In January, Croatia awarded ten oil and gas exploration licenses: seven to a consortium of Houston-based Marathon Oil and Austria’s OMV, two to INA, co-owned by Croatia and Hungary’s MOL, and one to a consortium made up of Italy’s ENI and London-based Medoilgas.


Croatia produces around 600,000 tonnes of oil per year, barely 20 percent of its needs, and some two billion cubic meters of gas, or 66 percent of annual consumption. The government believes it can produce more, though how much more will only be known once exploration gets under way in the next three years, with exploitation not likely before 2019.

Similar plans are afoot in Adriatic neighbors Montenegro and Albania. Across the sea, Italy has been pumping oil and gas from the seabed for decades — Italy extracted 521,742 tonnes of crude oil from the Adriatic in 2014, or 69 percent of its total offshore extraction.

Economy Minister Ivan Vrdoljak told Reuters the government was banking on around 1 billion euros ($1.12 billion) of investment and several thousand jobs in the first three to five years. Contracts with the chosen companies would likely be signed by July, Vrdoljak said.

Milanovic, whose job will be on the line in an election around the end of the year, says Croatia has a “patriotic duty” to determine what resources it has at its disposal.

The project also fits with Croatia’s ambitions of becoming an energy power in the region, with plans also under way to build a liquefied natural gas terminal on the island of Krk.

“Croatia still hasn’t decided whether it wants to develop industry or live off its natural beauty,” said Igor Dekanic, an oil engineering professor at Zagreb University, who supports the project.

“Realistically, I think the danger level is low and, if some quantities of hydrocarbons are found, the benefits will outweigh the risks,” he said.

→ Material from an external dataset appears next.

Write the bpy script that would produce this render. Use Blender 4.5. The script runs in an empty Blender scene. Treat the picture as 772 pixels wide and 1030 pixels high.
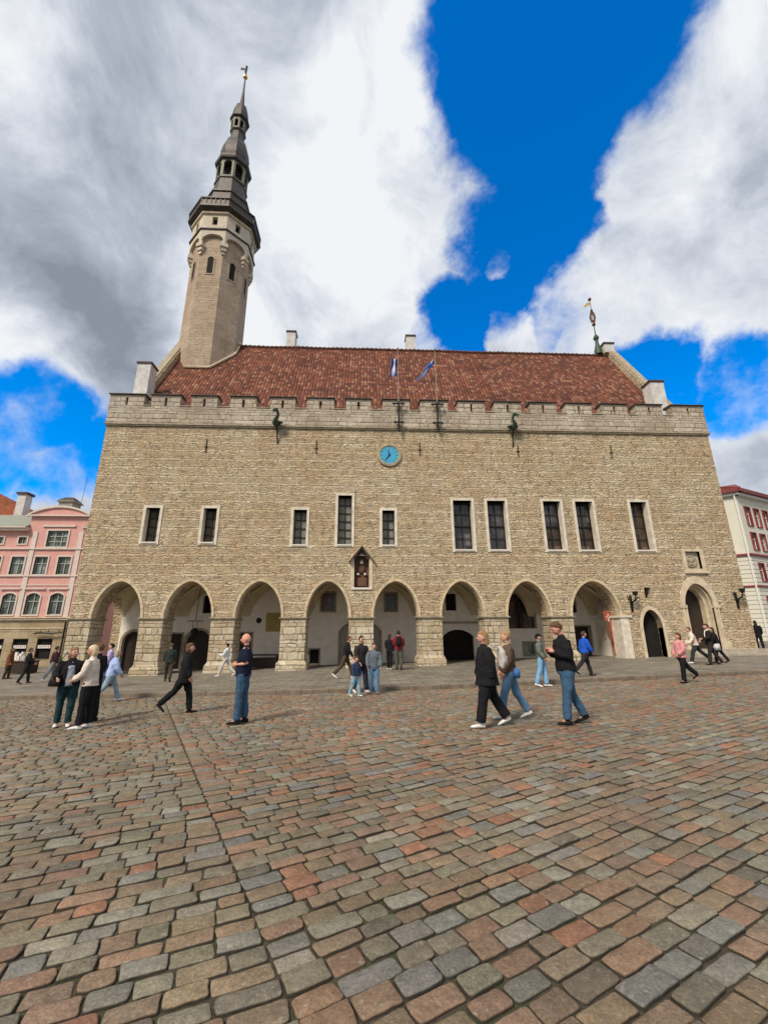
import bpy, bmesh, math, random
import numpy as np
from mathutils import Vector, Matrix, geometry, noise
R = math.radians
random.seed(7)
scene = bpy.context.scene
COL = scene.collection

# ------------------------------------------------------------------ materials
def new_mat(name):
    m = bpy.data.materials.new(name); m.use_nodes = True
    nt = m.node_tree; nt.nodes.clear()
    out = nt.nodes.new('ShaderNodeOutputMaterial')
    b = nt.nodes.new('ShaderNodeBsdfPrincipled')
    nt.links.new(b.outputs[0], out.inputs[0])
    return m, nt, b

class N:
    """tiny node helper"""
    def __init__(s, nt): s.nt = nt
    def n(s, t, **k):
        x = s.nt.nodes.new(t)
        for a, v in k.items():
            if a.startswith('i_'):
                key = a[2:]
                key = int(key) if key.isdigit() else key.replace('_', ' ')
                s.set(x.inputs[key], v)
            else: setattr(x, a, v)
        return x
    def set(s, inp, v):
        if isinstance(v, bpy.types.NodeSocket): s.nt.links.new(v, inp)
        else: inp.default_value = v
    def math(s, op, a, b=0.0, c=0.0, clamp=False):
        x = s.nt.nodes.new('ShaderNodeMath'); x.operation = op; x.use_clamp = clamp
        for i, v in enumerate((a, b, c)):
            s.set(x.inputs[i], v)
        return x.outputs[0]
    def vmath(s, op, a, b=(0, 0, 0), scale=None):
        x = s.nt.nodes.new('ShaderNodeVectorMath'); x.operation = op
        s.set(x.inputs[0], a); s.set(x.inputs[1], b)
        if scale is not None: x.inputs['Scale'].default_value = scale
        return x.outputs['Value'] if op in ('DISTANCE', 'LENGTH', 'DOT_PRODUCT') else x.outputs[0]
    def mix(s, f, a, b, mode='MIX'):
        x = s.nt.nodes.new('ShaderNodeMix'); x.data_type = 'RGBA'; x.blend_type = mode
        s.set(x.inputs[0], f)
        for i, v in ((6, a), (7, b)):
            if isinstance(v, tuple) and len(v) == 3: v = (*v, 1)
            s.set(x.inputs[i], v)
        return x.outputs[2]
    def noise(s, vec, scale, detail=4, rough=.6, dist=0.0):
        x = s.n('ShaderNodeTexNoise', i_Scale=scale, i_Detail=detail, i_Roughness=rough, i_Distortion=dist)
        if vec is not None: s.set(x.inputs['Vector'], vec)
        return x
    def ramp(s, fac, stops, interp='LINEAR'):
        x = s.nt.nodes.new('ShaderNodeValToRGB'); s.set(x.inputs[0], fac)
        x.color_ramp.interpolation = interp
        e = x.color_ramp.elements
        while len(e) < len(stops): e.new(.5)
        for i, (p, c) in enumerate(stops):
            e[i].position = p
            e[i].color = (c, c, c, 1) if isinstance(c, (int, float)) else (*c, 1)
        return x.outputs[0]
    def mapr(s, v, a, b, c=0.0, d=1.0, smooth=True):
        x = s.n('ShaderNodeMapRange'); x.interpolation_type = 'SMOOTHSTEP' if smooth else 'LINEAR'
        s.set(x.inputs[0], v)
        for i, q in enumerate((a, b, c, d)): x.inputs[i+1].default_value = q
        return x.outputs[0]
    def bump(s, h, strength=.5, dist=.02):
        x = s.n('ShaderNodeBump', i_Strength=strength, i_Distance=dist, i_Height=h)
        return x.outputs[0]

def plain(name, col, rough=.7, var=.25, scale=6, metal=0., spec=.3, bump=.15, bscale=30, bdist=.01):
    m, nt, b = new_mat(name); g = N(nt)
    tc = g.n('ShaderNodeTexCoord').outputs['Object']
    nz = g.noise(tc, scale, 5).outputs[0]
    dark = tuple(c*(1-var) for c in col); light = tuple(min(1, c*(1+var)) for c in col)
    g.set(b.inputs['Base Color'], g.ramp(nz, [(.3, dark), (.7, light)]))
    b.inputs['Roughness'].default_value = rough; b.inputs['Metallic'].default_value = metal
    b.inputs['Specular IOR Level'].default_value = spec
    if bump: g.set(b.inputs['Normal'], g.bump(g.noise(tc, bscale, 4).outputs[0], bump, bdist))
    return m

def stonewall(name, cols, sx, sz, mortar, gap=.018, rough=.9, bumps=.8, bdist=.05, distort=.05, patch=None, streak=0.0, vor=False):
    """coursed limestone: uneven courses, stones of mixed length, washed-out joints (sx, sz = stones per metre)"""
    m, nt, b = new_mat(name); g = N(nt)
    tc = g.n('ShaderNodeTexCoord').outputs['Object']
    dn = g.vmath('SCALE', g.vmath('SUBTRACT', g.noise(tc, 1.3, 3).outputs['Color'], (.5, .5, .5)), scale=distort*3)
    dn2 = g.vmath('SCALE', g.vmath('SUBTRACT', g.noise(tc, 4.6, 4, .65).outputs['Color'], (.5, .5, .5)), scale=distort*3.0)
    v = g.vmath('ADD', g.vmath('ADD', tc, dn), dn2)
    sp = g.n('ShaderNodeSeparateXYZ', i_0=v)
    X = g.math('ADD', sp.outputs[0], g.math('MULTIPLY', sp.outputs[1], .8)); Z = g.math('MULTIPLY', sp.outputs[2], sz)
    Z = g.math('ADD', Z, g.math('MULTIPLY', g.math('SINE', g.math('MULTIPLY', Z, 1.3)), .35))
    row = g.math('FLOOR', Z); fz = g.math('FRACT', Z)
    wr_ = g.n('ShaderNodeTexWhiteNoise', noise_dimensions='1D', i_W=row).outputs['Value']
    X = g.math('MULTIPLY', g.math('ADD', X, g.math('MULTIPLY', wr_, 17.0)), g.math('ADD', g.math('MULTIPLY', wr_, sx*.8), sx*.6))
    X = g.math('ADD', X, g.math('MULTIPLY', g.math('SINE', g.math('MULTIPLY', X, 2.1)), .3))
    col_ = g.math('FLOOR', X); fx = g.math('FRACT', X)
    cv = g.n('ShaderNodeCombineXYZ', i_0=col_, i_1=row)
    wn = g.n('ShaderNodeTexWhiteNoise', i_Vector=cv.outputs[0])
    rnd = g.n('ShaderNodeSeparateColor', i_0=wn.outputs['Color'])
    ex = g.math('DIVIDE', g.math('MINIMUM', fx, g.math('SUBTRACT', 1.0, fx)), sx); ez = g.math('DIVIDE', g.math('MINIMUM', fz, g.math('SUBTRACT', 1.0, fz)), sz)
    e0 = g.math('MINIMUM', ex, ez)
    n = len(cols)
    stone = g.ramp(rnd.outputs[0], [(i/n, c) for i, c in enumerate(cols)], 'CONSTANT')
    big = g.noise(tc, .45, 4, .65).outputs[0]
    stone = g.mix(g.mapr(big, .35, .65), stone, g.mix(1.0, stone, patch or (.8, .78, .75), 'MULTIPLY'))
    fine = g.noise(tc, 13, 6, .75).outputs[0]
    stone = g.mix(1.0, stone, g.ramp(fine, [(.25, .68), (.75, 1.24)]), 'MULTIPLY')
    if streak:
        sv = g.vmath('MULTIPLY', tc, (2.2, 2.2, .16))
        st = g.noise(sv, 1.0, 5, .7).outputs[0]
        stone = g.mix(g.math('MULTIPLY', g.mapr(st, .55, .75), streak), stone, (.13, .11, .085))
    wide = g.math('MULTIPLY', g.mapr(g.noise(tc, 1.7, 4, .7).outputs[0], .35, .68, .25, 1.9), gap)
    e = g.math('DIVIDE', e0, wide)
    mo = g.math('SUBTRACT', 1.0, g.mapr(e, .35, 1.3), clamp=True)
    mcol = g.mix(g.mapr(g.noise(tc, 3.3, 5, .75).outputs[0], .46, .58), mortar, tuple(c*.40 for c in mortar))
    g.set(b.inputs['Base Color'], g.mix(mo, stone, mcol))
    b.inputs['Roughness'].default_value = rough; b.inputs['Specular IOR Level'].default_value = .15
    h = g.math('ADD', g.mapr(e, 0, 2.2), g.math('MULTIPLY', fine, .6))
    h = g.math('ADD', h, g.math('MULTIPLY', rnd.outputs[1], .6))
    g.set(b.inputs['Normal'], g.bump(h, bumps, bdist))
    return m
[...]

Critics appear determined to block the enterprise, no matter what the economic windfall might be.

Croatia’s opposition green party, Orah (Walnut), plans to petition the government in June with demands for a new environmental study and a public debate, backed by the main opposition HDZ.

Greenpeace and other eco-groups also hope to force a binding referendum against drilling, although a government plan to change the rules on how to collect the necessary 400,000 signatures is likely to put up serious obstacles to its success.

Marathon Oil told Reuters it planned to talk to Croatian residents and politicians to assuage their fears.

“We’ve demonstrated our commitment to protecting the environment across our operations and through experience working offshore in the Gulf of Mexico, North Sea, offshore West Africa, offshore Alaska and other areas,” it said in an emailed statement.

But Orah’s leader, Mirela Holy, said the Adriatic could not be compared to the North Sea or Gulf of Mexico.

“The Adriatic is a shallow and closed sea,” said Holy. “Just one disaster here and we could forget the entire economy in the coastal region.”

One of Croatia’s most popular singers, Oliver Dragojevic, said in March he felt compelled to speak out against the plan.

“We love our sea, we love to brag about it, let’s not destroy it. We are a country of tourism, not of oil.”